Vincent Strauss, président de Comgest, estime que les nouvelles réglementatations sont dangereuses. 
Décideurs. D’après vous, les grands groupes financiers ont-ils appris de leurs erreurs ?
Vincent Strauss.
Non, il est permis d’en douter. Ils sont en train de commettre les mêmes erreurs. Mais ils s’en moquent car ils savent que, comme la dernière fois, ce seront les contribuables qui paieront l’addition. En septembre 2008, on aurait dû nationaliser nombre de banques américaines et européennes avec l’idée de les privatiser à nouveau quelques années plus tard.
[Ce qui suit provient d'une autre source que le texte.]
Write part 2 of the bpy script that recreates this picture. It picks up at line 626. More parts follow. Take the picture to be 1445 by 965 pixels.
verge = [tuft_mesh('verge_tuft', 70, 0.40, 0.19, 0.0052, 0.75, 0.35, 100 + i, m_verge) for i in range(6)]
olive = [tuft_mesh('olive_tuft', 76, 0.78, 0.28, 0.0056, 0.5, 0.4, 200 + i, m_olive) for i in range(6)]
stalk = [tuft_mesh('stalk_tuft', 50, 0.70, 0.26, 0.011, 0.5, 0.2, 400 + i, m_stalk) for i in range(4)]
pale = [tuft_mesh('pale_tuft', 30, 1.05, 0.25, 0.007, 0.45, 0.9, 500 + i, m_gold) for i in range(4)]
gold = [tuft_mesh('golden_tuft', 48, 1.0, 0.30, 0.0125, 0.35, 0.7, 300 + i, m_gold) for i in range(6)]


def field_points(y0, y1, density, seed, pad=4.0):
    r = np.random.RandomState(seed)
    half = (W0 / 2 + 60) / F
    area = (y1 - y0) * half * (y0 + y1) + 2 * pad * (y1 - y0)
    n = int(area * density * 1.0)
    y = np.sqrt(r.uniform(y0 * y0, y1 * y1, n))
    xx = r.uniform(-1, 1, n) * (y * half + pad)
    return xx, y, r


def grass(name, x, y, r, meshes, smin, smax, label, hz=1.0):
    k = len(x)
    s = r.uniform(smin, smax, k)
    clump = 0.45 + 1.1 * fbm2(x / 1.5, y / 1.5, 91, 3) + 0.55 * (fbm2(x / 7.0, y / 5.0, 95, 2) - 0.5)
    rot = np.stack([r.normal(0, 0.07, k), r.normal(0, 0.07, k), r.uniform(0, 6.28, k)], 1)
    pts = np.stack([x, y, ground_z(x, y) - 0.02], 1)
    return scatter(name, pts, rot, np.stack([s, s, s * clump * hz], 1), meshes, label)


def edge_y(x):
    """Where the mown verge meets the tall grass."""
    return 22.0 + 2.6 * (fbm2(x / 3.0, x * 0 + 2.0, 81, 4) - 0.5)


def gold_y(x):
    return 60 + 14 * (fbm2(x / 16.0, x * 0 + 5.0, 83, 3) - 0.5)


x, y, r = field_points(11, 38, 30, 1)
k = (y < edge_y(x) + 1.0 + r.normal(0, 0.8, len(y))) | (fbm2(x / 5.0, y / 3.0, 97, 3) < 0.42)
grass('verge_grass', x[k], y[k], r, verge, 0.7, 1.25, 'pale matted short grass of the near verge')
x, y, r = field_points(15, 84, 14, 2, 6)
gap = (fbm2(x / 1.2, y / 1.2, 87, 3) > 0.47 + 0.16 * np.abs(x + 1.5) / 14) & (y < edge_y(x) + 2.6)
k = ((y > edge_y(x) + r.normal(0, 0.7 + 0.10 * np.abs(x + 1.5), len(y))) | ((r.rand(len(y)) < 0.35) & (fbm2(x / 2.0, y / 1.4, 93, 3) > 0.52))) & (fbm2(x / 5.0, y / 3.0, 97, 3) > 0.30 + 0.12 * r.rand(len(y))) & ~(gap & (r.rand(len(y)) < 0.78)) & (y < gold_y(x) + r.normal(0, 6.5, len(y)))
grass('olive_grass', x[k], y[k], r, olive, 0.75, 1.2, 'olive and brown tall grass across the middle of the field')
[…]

Décideurs. Que faudrait-il faire maintenant ?
V. S.
En réalité, ce n’est pas « too big to fail » mais « too big to exist ». Les États devraient intervenir pour démanteler les plus grands groupes financiers classés « systémiques ». En 1984, l’opérateur de télécommunication américain ATT a bien été divisé en sept entités. C’est la preuve que cela est faisable. Malheureusement, les dirigeants politiques font preuve d’une grande lâcheté. Aux États-Unis, les groupes bancaires sont les plus gros contributeurs dans le financement des campagnes électorales. En France, les relations sont plus qu’étroites entre les hauts fonctionnaires du ministère des Finances et les dirigeants bancaires.

Il faudrait également intervenir par la loi pour que les dirigeants de ces grands groupes ne puissent pas avoir de stock-options, car cela encourage une prise de risque incontrôlée. D’autre part, il faut mettre en place une certaine responsabilité des dirigeants bancaires, allant jusqu’à une responsabilité pénale afin que ces derniers assument leurs décisions. Dernier point, les titrisations devraient être mieux encadrées : les établissements financiers doivent assumer leurs risques jusqu’à l’échéance.

Décideurs. Selon vous, quelle est la plus grande erreur des marchés financiers ?
V. S.
Croire que l’on peut quantifier le risque. C’est pour moi de la pure arrogance. L’efficience du marché est un mythe qui s’est effondré avec 2008. Mais les défenseurs de cette théorie de l’efficience ont trouvé des excuses : si le système n’a pas fonctionné, c’est qu’il manquait d’informations, et on a rajouté des couches de documents et de compliance. Le système de titrisation est en fait un grand château bâti sur des fondations en sable. La finance n’est rien d’autre que la liaison entre la monnaie et le temps. À partir du moment où l’on détruit la notion de temps en ramenant tout à une valeur actuelle douteuse, on détruit le concept même de finance. Résultat, on a tendance à sous-estimer les risques et à surévaluer les actifs. Ce mode de fonctionnement permet aux banques d’afficher des bénéfices qui bien souvent n’existent pas. Les bonus versés eux sont bien réels !

« L’efficience du marché est un mythe »

Décideurs. Que pensez-vous des nouvelles réglementations ?
V. S.
Solvency 2 et Bâle 3 sont dangereuses car, en imposant les mêmes choix à tous, d’une manière indiscriminée, elles favorisent la cyclicité des marchés. Les acteurs agissent tous de la même manière au même moment. Les conséquences peuvent être catastrophiques. En physique, on appelle cela le phénomène de résonnance. Au final, cela augmente le risque alors même qu’elles ont été créées dans le but inverse.

Décideurs. La politique de la Banque centrale européenne est-elle la bonne ?
V. S.
Non, maintenir les taux proches de zéro permet seulement de différer les ajustements nécessaires. Pire encore, cette stratégie conduit à une mauvaise allocation massive de l’argent. Les banques sont incitées à prêter à des États surendettés plutôt qu’aux entreprises, permettant aux dirigeants politiques de différer les réformes nécessaires : la France est un cas d’école en la matière. Les investisseurs sont aujourd’hui contraints d’aller chercher un rendement plus élevé sur des supports de plus en plus exotiques et de moins en moins liquides. Quand les taux longs remonteront les bilans bancaires risquent de beaucoup souffrir.